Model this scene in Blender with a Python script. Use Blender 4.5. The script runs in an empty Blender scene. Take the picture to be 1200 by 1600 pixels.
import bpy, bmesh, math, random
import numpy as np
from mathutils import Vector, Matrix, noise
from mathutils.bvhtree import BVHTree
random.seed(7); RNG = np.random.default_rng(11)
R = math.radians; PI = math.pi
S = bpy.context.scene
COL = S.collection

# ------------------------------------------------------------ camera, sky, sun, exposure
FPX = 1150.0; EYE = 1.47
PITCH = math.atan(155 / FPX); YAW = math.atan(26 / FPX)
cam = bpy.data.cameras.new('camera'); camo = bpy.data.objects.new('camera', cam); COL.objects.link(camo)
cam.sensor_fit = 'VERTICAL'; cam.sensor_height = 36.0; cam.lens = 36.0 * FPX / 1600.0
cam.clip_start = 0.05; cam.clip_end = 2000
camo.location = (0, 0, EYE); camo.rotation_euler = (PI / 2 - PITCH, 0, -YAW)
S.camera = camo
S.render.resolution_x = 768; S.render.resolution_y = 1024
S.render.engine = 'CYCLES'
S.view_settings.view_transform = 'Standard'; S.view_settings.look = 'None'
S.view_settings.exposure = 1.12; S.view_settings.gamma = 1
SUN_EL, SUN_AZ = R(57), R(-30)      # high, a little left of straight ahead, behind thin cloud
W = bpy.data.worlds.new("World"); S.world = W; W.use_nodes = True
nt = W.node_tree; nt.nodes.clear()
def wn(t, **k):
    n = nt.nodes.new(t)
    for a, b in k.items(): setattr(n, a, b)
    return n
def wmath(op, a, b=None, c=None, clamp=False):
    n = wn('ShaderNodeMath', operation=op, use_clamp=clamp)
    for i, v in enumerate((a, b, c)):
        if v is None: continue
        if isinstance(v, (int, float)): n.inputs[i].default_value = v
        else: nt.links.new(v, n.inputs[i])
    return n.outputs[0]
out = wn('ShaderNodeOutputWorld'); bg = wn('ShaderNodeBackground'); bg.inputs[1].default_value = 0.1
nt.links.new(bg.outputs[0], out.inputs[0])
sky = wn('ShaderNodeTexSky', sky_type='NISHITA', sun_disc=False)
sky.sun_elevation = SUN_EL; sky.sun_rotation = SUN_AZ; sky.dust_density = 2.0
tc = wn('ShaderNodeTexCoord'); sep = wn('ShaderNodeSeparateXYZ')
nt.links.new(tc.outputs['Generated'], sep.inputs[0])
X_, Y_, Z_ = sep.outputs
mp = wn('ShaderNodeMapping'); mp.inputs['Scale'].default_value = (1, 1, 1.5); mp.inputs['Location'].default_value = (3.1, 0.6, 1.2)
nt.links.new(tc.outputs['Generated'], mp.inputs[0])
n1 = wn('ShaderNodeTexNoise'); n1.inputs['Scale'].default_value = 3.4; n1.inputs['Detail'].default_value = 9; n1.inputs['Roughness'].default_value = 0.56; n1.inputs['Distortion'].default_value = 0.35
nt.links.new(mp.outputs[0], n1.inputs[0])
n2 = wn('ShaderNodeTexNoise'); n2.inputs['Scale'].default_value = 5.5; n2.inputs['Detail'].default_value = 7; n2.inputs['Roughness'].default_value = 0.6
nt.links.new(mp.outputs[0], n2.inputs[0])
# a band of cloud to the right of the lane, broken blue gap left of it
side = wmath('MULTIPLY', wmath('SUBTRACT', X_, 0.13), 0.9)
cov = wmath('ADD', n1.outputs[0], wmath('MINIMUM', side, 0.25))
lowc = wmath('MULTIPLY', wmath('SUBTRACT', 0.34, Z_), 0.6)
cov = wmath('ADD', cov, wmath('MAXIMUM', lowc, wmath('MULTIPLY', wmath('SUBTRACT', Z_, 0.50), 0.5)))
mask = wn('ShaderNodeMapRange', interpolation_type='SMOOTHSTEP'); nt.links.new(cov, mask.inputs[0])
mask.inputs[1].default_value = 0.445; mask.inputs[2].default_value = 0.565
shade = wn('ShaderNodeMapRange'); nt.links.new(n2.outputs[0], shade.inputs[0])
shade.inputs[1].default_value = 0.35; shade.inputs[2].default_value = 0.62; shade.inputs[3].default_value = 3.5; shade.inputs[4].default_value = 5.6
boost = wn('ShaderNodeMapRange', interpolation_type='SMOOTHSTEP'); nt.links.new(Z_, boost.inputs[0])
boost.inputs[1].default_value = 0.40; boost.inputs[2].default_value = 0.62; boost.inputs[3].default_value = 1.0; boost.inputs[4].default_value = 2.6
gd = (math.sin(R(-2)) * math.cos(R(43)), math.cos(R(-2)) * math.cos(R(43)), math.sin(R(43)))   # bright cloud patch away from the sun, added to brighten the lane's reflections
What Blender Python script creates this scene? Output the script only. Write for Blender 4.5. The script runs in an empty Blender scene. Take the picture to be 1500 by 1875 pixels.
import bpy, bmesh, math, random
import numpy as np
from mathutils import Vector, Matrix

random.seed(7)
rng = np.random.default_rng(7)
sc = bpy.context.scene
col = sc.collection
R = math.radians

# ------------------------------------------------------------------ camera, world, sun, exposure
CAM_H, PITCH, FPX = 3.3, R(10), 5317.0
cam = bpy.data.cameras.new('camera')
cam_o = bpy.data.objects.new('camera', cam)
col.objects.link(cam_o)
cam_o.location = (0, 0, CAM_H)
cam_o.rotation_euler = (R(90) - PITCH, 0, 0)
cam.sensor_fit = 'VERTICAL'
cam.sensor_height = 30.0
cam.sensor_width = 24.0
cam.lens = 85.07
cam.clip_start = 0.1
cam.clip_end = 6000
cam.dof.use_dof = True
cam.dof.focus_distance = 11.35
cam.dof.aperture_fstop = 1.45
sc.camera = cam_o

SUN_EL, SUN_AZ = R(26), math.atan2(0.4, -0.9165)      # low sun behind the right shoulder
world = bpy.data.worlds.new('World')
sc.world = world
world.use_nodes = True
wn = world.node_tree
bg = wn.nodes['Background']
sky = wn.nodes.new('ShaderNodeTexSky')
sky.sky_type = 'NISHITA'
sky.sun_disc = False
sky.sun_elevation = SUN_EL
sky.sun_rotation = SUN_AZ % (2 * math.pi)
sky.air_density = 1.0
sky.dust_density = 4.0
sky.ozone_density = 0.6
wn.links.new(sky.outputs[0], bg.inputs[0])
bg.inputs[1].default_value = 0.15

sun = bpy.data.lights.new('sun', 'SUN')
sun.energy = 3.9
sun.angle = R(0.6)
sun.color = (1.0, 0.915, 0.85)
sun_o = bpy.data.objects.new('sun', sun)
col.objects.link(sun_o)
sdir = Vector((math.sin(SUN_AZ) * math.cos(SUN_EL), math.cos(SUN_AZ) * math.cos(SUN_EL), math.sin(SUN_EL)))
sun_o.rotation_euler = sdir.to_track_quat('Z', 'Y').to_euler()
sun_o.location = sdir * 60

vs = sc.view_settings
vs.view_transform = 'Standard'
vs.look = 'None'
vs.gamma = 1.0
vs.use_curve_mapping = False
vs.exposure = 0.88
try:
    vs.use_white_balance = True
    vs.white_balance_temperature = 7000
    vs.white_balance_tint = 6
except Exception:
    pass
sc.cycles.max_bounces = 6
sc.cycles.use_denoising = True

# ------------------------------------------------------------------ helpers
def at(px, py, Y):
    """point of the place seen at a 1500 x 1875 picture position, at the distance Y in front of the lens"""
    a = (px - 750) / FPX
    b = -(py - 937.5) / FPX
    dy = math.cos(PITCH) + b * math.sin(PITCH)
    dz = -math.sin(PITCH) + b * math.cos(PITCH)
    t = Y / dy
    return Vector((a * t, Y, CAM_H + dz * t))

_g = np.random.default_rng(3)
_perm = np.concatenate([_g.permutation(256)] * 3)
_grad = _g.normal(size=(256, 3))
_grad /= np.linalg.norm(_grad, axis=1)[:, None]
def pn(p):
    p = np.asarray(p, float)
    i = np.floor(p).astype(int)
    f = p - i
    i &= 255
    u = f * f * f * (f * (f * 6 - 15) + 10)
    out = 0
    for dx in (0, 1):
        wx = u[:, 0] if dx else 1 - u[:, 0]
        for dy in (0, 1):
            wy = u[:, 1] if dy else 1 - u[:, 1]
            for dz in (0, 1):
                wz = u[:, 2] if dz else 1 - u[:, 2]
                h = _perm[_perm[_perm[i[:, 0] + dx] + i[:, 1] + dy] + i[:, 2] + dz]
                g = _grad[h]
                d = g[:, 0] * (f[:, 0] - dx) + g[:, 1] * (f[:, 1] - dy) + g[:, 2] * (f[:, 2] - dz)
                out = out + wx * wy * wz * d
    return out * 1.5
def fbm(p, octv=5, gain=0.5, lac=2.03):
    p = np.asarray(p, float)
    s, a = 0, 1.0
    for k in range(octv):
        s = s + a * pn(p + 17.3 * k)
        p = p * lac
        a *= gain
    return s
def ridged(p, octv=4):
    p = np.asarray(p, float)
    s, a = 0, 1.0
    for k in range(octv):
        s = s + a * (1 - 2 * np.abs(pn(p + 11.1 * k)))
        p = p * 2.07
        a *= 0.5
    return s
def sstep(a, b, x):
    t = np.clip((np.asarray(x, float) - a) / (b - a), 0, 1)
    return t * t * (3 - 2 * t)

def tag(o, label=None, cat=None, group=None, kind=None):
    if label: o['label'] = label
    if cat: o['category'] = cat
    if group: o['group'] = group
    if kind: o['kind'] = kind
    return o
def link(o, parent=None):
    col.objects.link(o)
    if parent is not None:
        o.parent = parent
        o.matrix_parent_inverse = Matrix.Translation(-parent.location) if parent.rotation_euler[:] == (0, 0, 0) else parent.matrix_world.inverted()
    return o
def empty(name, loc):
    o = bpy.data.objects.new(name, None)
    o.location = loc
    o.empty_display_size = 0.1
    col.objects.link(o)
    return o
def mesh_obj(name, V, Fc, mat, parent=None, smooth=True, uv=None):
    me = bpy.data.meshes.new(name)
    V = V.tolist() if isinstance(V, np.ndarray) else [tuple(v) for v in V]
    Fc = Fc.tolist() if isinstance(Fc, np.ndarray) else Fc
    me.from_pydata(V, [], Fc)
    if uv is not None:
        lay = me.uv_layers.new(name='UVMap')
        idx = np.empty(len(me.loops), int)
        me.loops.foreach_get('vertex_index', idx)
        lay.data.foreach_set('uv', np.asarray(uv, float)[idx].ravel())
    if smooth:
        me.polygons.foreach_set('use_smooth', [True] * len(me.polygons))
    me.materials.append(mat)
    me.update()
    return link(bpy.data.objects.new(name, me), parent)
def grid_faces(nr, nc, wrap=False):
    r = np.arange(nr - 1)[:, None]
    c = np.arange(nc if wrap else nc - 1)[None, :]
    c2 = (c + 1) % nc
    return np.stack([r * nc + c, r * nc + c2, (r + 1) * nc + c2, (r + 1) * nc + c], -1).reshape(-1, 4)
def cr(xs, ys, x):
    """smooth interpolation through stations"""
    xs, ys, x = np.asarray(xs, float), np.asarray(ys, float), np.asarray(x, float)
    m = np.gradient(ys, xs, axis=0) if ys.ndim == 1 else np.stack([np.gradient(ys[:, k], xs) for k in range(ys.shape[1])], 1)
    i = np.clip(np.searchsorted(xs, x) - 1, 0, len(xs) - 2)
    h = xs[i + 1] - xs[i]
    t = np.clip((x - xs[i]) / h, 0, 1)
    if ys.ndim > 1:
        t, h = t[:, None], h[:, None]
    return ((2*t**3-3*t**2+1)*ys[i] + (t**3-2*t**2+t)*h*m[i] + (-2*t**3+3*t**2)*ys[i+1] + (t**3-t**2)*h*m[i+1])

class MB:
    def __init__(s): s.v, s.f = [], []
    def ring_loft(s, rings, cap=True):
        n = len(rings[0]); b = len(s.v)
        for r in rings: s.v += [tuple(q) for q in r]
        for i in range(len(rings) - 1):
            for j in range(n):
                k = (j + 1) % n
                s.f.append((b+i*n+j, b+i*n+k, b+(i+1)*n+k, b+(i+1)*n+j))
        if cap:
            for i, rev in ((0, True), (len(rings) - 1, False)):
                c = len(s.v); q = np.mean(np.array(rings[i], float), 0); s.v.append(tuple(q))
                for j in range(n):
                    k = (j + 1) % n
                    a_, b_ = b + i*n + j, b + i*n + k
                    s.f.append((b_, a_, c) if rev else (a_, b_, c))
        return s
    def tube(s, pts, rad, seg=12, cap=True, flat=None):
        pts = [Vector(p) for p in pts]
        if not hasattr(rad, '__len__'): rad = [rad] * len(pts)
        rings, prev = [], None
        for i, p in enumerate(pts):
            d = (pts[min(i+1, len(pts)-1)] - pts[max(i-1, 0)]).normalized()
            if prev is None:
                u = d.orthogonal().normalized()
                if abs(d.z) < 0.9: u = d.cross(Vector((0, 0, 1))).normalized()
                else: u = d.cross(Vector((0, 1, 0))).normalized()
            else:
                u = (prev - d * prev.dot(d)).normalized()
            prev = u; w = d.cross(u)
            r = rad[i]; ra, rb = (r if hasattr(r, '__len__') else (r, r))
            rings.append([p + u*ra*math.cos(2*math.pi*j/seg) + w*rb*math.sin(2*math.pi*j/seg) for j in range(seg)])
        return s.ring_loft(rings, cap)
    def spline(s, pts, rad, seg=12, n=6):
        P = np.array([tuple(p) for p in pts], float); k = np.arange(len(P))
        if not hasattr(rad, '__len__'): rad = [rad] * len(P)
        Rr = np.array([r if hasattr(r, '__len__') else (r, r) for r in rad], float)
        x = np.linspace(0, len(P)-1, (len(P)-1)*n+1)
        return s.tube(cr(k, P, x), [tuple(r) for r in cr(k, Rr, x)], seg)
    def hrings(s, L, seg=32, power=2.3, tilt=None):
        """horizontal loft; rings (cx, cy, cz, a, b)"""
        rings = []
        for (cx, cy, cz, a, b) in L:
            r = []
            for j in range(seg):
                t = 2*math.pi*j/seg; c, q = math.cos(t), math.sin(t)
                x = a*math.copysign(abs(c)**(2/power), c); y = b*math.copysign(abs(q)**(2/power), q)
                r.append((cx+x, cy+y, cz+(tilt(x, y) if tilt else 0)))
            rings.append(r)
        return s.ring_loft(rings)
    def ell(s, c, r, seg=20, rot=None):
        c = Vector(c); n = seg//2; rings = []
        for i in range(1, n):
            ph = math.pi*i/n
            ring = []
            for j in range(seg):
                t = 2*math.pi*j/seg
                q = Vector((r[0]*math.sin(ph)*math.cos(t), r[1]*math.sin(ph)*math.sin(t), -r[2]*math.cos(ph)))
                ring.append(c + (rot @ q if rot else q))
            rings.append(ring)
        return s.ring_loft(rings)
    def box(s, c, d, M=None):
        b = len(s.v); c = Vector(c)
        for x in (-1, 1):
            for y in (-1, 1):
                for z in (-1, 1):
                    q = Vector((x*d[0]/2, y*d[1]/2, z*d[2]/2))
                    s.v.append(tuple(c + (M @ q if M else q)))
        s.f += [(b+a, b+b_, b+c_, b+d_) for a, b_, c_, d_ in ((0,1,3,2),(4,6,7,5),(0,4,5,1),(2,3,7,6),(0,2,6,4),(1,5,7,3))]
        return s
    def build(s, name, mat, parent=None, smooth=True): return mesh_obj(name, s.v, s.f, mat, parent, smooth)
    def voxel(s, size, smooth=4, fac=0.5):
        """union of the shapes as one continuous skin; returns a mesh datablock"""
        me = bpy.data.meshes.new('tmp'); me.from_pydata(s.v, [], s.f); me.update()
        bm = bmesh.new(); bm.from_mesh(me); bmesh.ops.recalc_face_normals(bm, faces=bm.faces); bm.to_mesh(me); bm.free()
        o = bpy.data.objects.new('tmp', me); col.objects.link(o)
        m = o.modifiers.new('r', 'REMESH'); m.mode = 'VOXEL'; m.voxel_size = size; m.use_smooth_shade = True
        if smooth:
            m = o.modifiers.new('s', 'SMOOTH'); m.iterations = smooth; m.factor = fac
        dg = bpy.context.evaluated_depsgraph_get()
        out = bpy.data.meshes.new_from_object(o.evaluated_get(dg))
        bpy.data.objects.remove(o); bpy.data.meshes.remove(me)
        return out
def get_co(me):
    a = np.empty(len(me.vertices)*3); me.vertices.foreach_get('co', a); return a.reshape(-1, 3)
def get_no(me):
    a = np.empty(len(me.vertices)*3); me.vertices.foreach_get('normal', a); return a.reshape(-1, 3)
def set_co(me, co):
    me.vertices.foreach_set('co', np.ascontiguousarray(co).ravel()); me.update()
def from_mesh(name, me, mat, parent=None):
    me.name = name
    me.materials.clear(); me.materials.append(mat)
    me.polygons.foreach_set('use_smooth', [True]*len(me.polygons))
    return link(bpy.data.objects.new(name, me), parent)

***

• _What is expected_
All lines from the beginning of the material above through the one with "COL = S.collection" need to be returned exactly; please return those and only those.

• _Task solution_
Model this scene in Blender with a Python script. Use Blender 4.5. The script runs in an empty Blender scene. Take the picture to be 1200 by 1600 pixels.
import bpy, bmesh, math, random
import numpy as np
from mathutils import Vector, Matrix, noise
from mathutils.bvhtree import BVHTree
random.seed(7); RNG = np.random.default_rng(11)
R = math.radians; PI = math.pi
S = bpy.context.scene
COL = S.collection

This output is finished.